The nature of inflection points is you don't know what the new rate of growth on the other side will be.

You could predict Waymo self-drive capability is ahead of Tesla, based on my observations here in Austin.

But the inflection point would be more like, what is more scalable, a Jaguar with hideous warts or a stock model Y? When will people trust a stock Model Y to drive them? When will people trust AI to make meaningful decisions at work?

I don't know. I think Elon probably doesn't know either, but it's fun for him to say things like he does know. It fun, but not something to bet the farm on.
 
The nature of inflection points is you don't know what the new rate of growth on the other side will be.

You could predict Waymo self-drive capability is ahead of Tesla, based on my observations here in Austin.

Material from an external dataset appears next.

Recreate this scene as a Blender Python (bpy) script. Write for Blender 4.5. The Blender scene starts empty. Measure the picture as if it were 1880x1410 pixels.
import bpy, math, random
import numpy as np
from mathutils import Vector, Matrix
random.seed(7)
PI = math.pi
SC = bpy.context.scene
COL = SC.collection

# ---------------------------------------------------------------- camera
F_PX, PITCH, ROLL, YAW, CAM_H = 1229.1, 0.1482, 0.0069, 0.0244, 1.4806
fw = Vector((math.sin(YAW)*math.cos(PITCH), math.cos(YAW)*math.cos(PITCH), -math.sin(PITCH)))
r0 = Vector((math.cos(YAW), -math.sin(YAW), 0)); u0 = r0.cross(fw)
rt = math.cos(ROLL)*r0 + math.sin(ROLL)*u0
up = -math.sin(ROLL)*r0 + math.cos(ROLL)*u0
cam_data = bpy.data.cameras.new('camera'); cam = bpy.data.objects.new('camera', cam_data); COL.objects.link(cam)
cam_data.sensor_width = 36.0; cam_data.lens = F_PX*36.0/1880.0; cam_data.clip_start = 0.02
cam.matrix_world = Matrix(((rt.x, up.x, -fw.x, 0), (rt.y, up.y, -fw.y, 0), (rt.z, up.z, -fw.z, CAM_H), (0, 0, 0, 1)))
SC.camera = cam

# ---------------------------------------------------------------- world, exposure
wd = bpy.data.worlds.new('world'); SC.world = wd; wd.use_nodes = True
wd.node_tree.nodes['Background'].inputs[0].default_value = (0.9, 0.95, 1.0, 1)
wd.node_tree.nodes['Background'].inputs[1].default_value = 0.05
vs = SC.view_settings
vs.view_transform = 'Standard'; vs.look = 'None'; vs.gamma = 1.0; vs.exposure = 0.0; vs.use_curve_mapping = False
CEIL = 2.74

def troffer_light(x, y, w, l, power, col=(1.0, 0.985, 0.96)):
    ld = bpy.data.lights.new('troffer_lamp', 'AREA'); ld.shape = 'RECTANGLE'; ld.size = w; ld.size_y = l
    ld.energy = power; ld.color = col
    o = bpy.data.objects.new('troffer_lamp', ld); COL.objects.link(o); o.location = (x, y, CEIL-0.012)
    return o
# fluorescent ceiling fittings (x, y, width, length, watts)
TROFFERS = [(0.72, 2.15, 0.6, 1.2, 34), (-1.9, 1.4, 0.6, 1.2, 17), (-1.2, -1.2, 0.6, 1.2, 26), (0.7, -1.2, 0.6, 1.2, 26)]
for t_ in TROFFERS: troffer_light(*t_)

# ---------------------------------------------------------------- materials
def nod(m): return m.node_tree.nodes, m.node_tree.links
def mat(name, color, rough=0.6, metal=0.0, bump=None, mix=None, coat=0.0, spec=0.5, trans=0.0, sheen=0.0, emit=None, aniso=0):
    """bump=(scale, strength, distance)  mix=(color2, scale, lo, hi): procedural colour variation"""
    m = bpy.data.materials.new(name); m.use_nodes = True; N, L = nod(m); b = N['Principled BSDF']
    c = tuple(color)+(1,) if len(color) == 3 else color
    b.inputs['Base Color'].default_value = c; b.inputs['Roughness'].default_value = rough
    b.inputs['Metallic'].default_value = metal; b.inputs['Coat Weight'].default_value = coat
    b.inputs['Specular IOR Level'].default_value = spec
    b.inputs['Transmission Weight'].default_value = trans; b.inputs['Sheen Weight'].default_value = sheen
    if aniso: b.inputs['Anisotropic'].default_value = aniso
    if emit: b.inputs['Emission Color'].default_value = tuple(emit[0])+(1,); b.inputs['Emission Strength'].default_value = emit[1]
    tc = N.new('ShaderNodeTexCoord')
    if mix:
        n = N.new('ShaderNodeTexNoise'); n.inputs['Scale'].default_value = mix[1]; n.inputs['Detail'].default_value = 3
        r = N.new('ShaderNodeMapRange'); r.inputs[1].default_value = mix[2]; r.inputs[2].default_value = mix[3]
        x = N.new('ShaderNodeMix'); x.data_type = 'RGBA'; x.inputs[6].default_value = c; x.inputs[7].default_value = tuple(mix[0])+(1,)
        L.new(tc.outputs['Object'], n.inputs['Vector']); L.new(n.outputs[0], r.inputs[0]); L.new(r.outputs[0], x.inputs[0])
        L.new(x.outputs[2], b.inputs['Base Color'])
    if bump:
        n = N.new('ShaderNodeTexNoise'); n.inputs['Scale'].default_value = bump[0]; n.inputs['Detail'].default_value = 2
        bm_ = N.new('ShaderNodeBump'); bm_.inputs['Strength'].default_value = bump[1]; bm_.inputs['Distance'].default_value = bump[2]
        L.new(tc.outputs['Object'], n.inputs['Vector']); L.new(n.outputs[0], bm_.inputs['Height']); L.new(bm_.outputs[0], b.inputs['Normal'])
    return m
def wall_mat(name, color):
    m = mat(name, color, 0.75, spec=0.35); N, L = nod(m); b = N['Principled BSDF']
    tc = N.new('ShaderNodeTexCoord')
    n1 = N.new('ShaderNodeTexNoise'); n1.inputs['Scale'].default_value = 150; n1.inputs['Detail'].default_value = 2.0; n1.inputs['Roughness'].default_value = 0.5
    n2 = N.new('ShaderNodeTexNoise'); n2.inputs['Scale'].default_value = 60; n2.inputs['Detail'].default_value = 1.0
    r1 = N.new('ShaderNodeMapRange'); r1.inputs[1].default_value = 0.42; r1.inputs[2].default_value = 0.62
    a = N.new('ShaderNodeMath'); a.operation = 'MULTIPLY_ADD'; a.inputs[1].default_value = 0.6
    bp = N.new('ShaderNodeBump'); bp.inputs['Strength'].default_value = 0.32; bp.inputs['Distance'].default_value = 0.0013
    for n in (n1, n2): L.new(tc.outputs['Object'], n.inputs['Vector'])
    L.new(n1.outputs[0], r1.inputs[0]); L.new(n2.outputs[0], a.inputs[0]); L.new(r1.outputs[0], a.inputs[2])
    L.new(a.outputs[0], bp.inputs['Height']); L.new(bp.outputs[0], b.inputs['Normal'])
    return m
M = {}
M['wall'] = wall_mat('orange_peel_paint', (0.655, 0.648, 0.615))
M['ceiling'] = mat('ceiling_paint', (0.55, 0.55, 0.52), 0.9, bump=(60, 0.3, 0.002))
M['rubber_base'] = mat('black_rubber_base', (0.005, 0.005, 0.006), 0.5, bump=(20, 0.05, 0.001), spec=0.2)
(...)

But the inflection point would be more like, what is more scalable, a Jaguar with hideous warts or a stock model Y? When will people trust a stock Model Y to drive them? When will people trust AI to make meaningful decisions at work?

I don't know. I think Elon probably doesn't know either, but it's fun for him to say things like he does know. It fun, but not something to bet the farm on.

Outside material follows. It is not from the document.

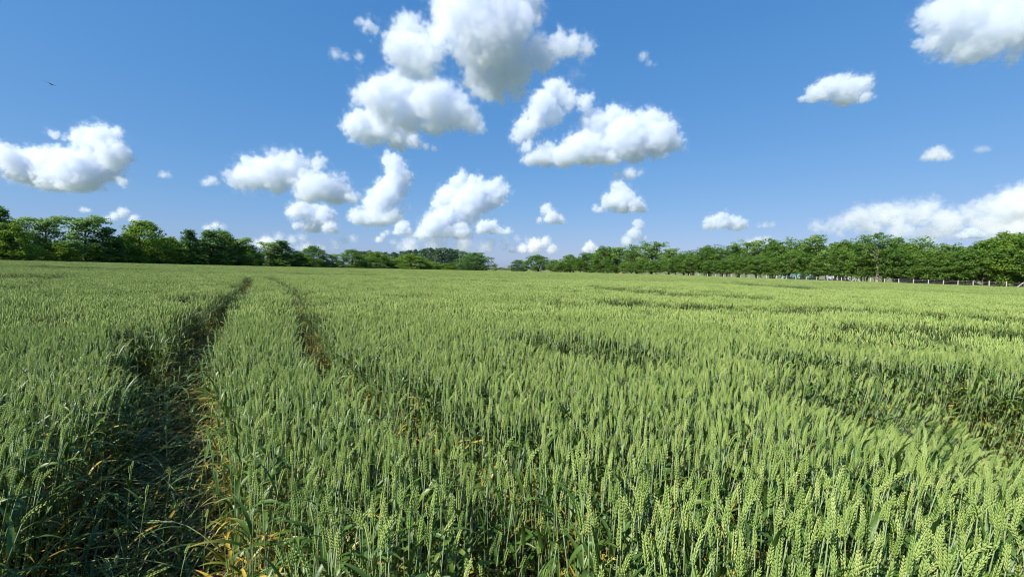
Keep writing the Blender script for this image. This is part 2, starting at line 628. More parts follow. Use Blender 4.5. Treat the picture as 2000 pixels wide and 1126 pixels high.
ZONES = [(0, 'left of the dark wheel track'), (330, 'beside the dark wheel track'), (560, 'right of the wheel track'), (760, 'left of bottom middle'),
         (930, 'at bottom middle'), (1120, 'right of bottom middle'), (1330, 'between bottom middle and right'), (1560, 'near the bottom right corner'), (1790, 'at the right border')]
for i in single:
    i = int(i)
    sm, lm, em, yellow = plant_parts[int(pick[i])]
    e = empty('wheat_stalk', P3[i])
    e.rotation_euler = rot[i]
    e.scale = scl[i]
    zone = [z_ for x0_, z_ in ZONES if sx[i] >= x0_][-1]
    row = 'lowest' if sy[i] > 1010 else 'second' if sy[i] > 930 else 'third'
    lx = float(lean[i, 0])
    pose = 'tilting right' if lx > 0.10 else 'tilting left' if lx < -0.03 else 'standing upright'
    look = 'yellow leaved wheat stalk' if yellow else 'green wheat stalk'
    tag(e, f'{look} {pose} in the {row} row {zone}', 'wheat stalk', f'{look}s {pose} in the {row} row {zone}')
    link('stem', sm, e); link('ear', em, e)
    for q in lm: link('leaf', q, e)

# middle distance: tufts
P = np.concatenate([scatter(rs, 6.3, 14, A(-60), A(60), 20), scatter(rs, 14, 34, A(-57), A(57), 14)])
h, lean, keep = shape_crop(P, rs)
P, h, lean = P[keep], h[keep], lean[keep]
spin = rs.random(len(P)) * 6.283
scl = np.stack([np.full(len(P), 1.0), np.full(len(P), 1.0), h], 1)
instancer('wheat_crop', np.column_stack([P, ground_z(P[:, 0], P[:, 1])]), lean_rot(lean * 0.8, spin), scl, rs.randint(0, 9, len(P)), mid_col,
          'pale green wheat rolling through the middle of the field', 'wheat')
# far: wide patches up to the edge of the crop
P = scatter(rs, 33.4, 215, A(-58), A(56), 1.25)
az = np.arctan2(P[:, 0], P[:, 1]); r = np.hypot(P[:, 0], P[:, 1])
P = P[r < edge_r(az) - 0.7]
h, lean, keep = shape_crop(P, rs, False)
P, h, lean = P[keep], h[keep], lean[keep]
spin = rs.random(len(P)) * 6.283
scl = np.stack([np.full(len(P), 1.0), np.full(len(P), 1.0), h], 1)
instancer('wheat_crop', np.column_stack([P, ground_z(P[:, 0], P[:, 1])]), lean_rot(lean * 0.5, spin), scl, rs.randint(0, 7, len(P)), far_col,
          'distant smooth pale wheat reaching to the edge of the field', 'wheat')

# ------------------------------------------------------------------ ground sheet
az_l = np.linspace(-math.pi, math.pi, 193)
r_l = np.concatenate([[0.05], np.geomspace(0.3, 40, 60), np.linspace(42, 240, 120), np.geomspace(260, 40000, 22)])
gv, gf = [], []
for r in r_l:
    xs, ys = r * np.sin(az_l[:-1]), r * np.cos(az_l[:-1])
    z = ground_z(xs, ys) + 0.03 * (vnoise(xs * 3, ys * 3, 2) - 0.5) * (r < 60)
    gv += np.column_stack([xs, ys, z]).tolist()
nn = 192
for i in range(len(r_l) - 1):
    for j in range(nn):
        gf.append((i * nn + j, i * nn + (j + 1) % nn, i * nn + nn + (j + 1) % nn, i * nn + nn + j))
gf.append(tuple(range(nn)))
me = bpy.data.meshes.new('field_ground')
me.from_pydata(gv, [], gf)
a_ = me.attributes.new('verge', 'FLOAT', 'POINT')
ga = np.array(gv); azs = np.arctan2(ga[:, 0], ga[:, 1]); rr = np.hypot(ga[:, 0], ga[:, 1])
a_.data.foreach_set('value', np.clip((rr / edge_r(azs) - 1.05) / 0.03, 0, 1).astype(np.float32))
m, n, l, b = mat('soil_and_grass', 0.95, 0.1)
c = ramp(n, l, noise(n, l, 9, 6, rough=0.65), [(0.3, (0.020, 0.015, 0.010)), (0.55, (0.050, 0.038, 0.023)), (0.75, (0.12, 0.092, 0.052))])
g_ = ramp(n, l, noise(n, l, 0.25, 6, rough=0.7), [(0.3, (0.09, 0.13, 0.05)), (0.6, (0.16, 0.18, 0.08)), (0.8, (0.24, 0.20, 0.11))])
l.new(mixc(n, l, attr(n, 'verge'), c, g_), b.inputs['Base Color'])
bp = n.new('ShaderNodeBump'); bp.inputs['Strength'].default_value = 0.7; bp.inputs['Distance'].default_value = 0.03
l.new(noise(n, l, 40, 5), bp.inputs['Height']); l.new(bp.outputs[0], b.inputs['Normal'])
me.materials.append(m)
me.polygons.foreach_set('use_smooth', [True] * len(gf))
tag(link('field_ground', me), 'bare brown soil of the field, showing in the wheel tracks', kind='structure')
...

Waymo is doing great in SF as well. It truly is amazing technology. The biggest difficulty seems to be human drivers. If all cars were AI it would go so much smoother. Human drivers can't seem to get the hang of merging or staying in one lane.

Where would we be without the Steve Jobs, Sam Altmans, and Elon Musks of the world? Have you read about Neuralink? Amazing, and none of this could have been possible with us semiconductor people. You're welcome.
 
The nature of inflection points is you don't know what the new rate of growth on the other side will be.

You could predict Waymo self-drive capability is ahead of Tesla, based on my observations here in Austin.

But the inflection point would be more like, what is more scalable, a Jaguar with hideous warts or a stock model Y? When will people trust a stock Model Y to drive them? When will people trust AI to make meaningful decisions at work?

I don't know. I think Elon probably doesn't know either, but it's fun for him to say things like he does know. It fun, but not something to bet the farm on.
Waymo does nearly the entire Bay Area autonomously. Has been for over a year. I ride in it weekly and it’s far safer and more calm than a human already.

Tesla’s latest tech routinely disengages after minutes. Wake me up in 2030. We can do another check in on Elon’s latest claims.

He’s been claiming full autonomy “next year” since — literally — 2017. It’s 2025. I’m sure that inflection point is coming “next year”.